Voorwaarde 1: goede prestatiegegevens
Prestatiemeting is bij semi-publieke instellingen vaak niet
eenvoudig. Ten eerste laat de kwaliteit van de verrichte diensten zich
zelden meten in één allesomvattende indicator. Dit speelt bijvoorbeeld
bij de aansturing van politiekorpsen, waarbij de veiligheid onder burgers
moeilijk in één score is te vatten. Dit betekent dat niet te veel kan
worden vertrouwd op indicatoren met beperkte zeggingskracht, zoals het
aantal uitgeschreven boetes. Bij het vergelijken van scholen speelt iets
soortgelijks. Als de kwaliteit van scholen louter wordt beoordeeld op het
percentage geslaagde eindexamenkandidaten, dan doe je hiermee geen recht
aan de inspanningen van scholen om 'moeilijke' leerlingen een kans te
geven en om hen via intensieve begeleiding nog zo ver mogelijk te
krijgen. Een ééndimensionale toetsing kan leiden tot ongewenste effecten,
zoals het weren van potentieel moeilijke leerlingen.
Toch is er een goed alternatief om te prikkelen tot prestaties via het
oordeel van onafhankelijke, welingelichte experts: 'visitaties'.

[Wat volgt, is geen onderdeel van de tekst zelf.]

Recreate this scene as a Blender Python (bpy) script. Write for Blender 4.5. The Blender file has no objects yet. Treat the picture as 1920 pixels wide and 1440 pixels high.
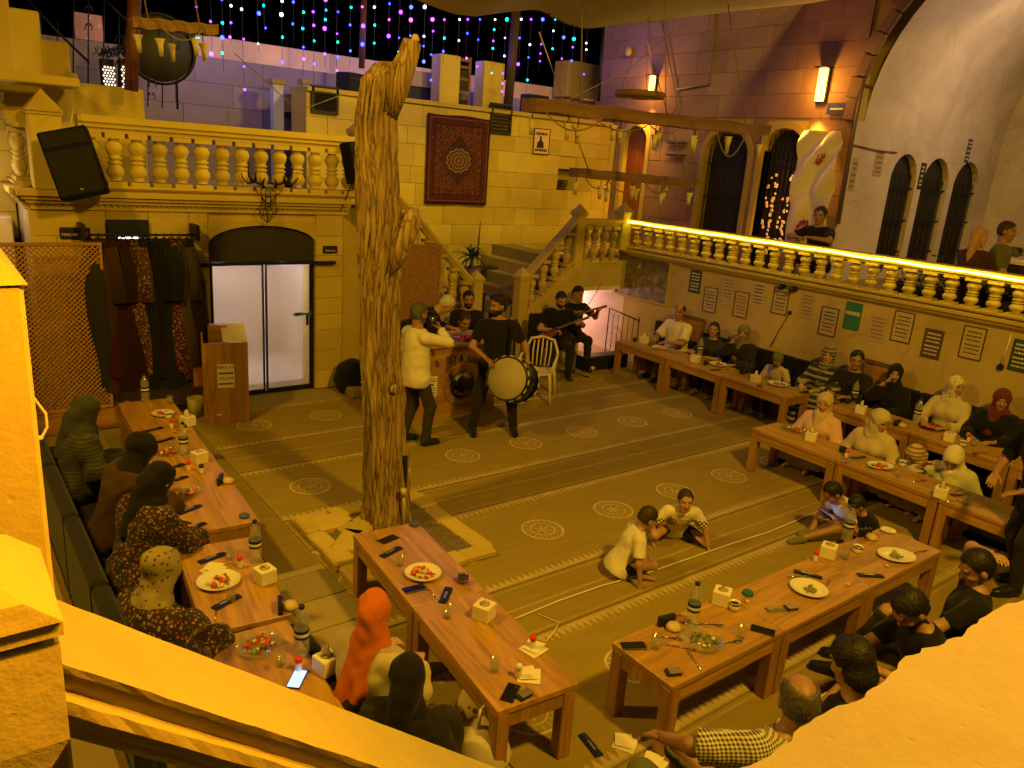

Visitatiecommissies kunnen tot een afgewogen oordeel komen en ook
rekening houden met moeilijk meetbare factoren. Zo kunnen experts
bijvoorbeeld beoordelen of TNO kennis heeft geleverd waar het
bedrijfsleven behoefte aan heeft.
Een tweede probleem bij prestatiemeting betreft de interpretatie van
gegevens: wanneer zijn prestaties 'goed' of 'slecht'? De Nederlandse
overheid heeft weinig ervaring met het vergelijken ook wel genoemd
het 'benchmarken' van prestaties. In sommige gevallen zal de
reikwijdte van benchmarken beperkt zijn, eenvoudigweg omdat semi-publieke
instellingen moeilijk te vergelijken zijn. Dit geldt bijvoorbeeld voor
TNO, dat de enige kennisinstelling in haar soort is in Nederland. Er zijn
echter ook sectoren waar vergelijkingen, meestal tussen regio's, goed
mogelijk zijn. Dit geldt onder meer voor scholen, regionale
politiekorpsen en de regionale kantoren van het UWV. Hier lijken de
mogelijkheden van benchmarken momenteel onderbenut.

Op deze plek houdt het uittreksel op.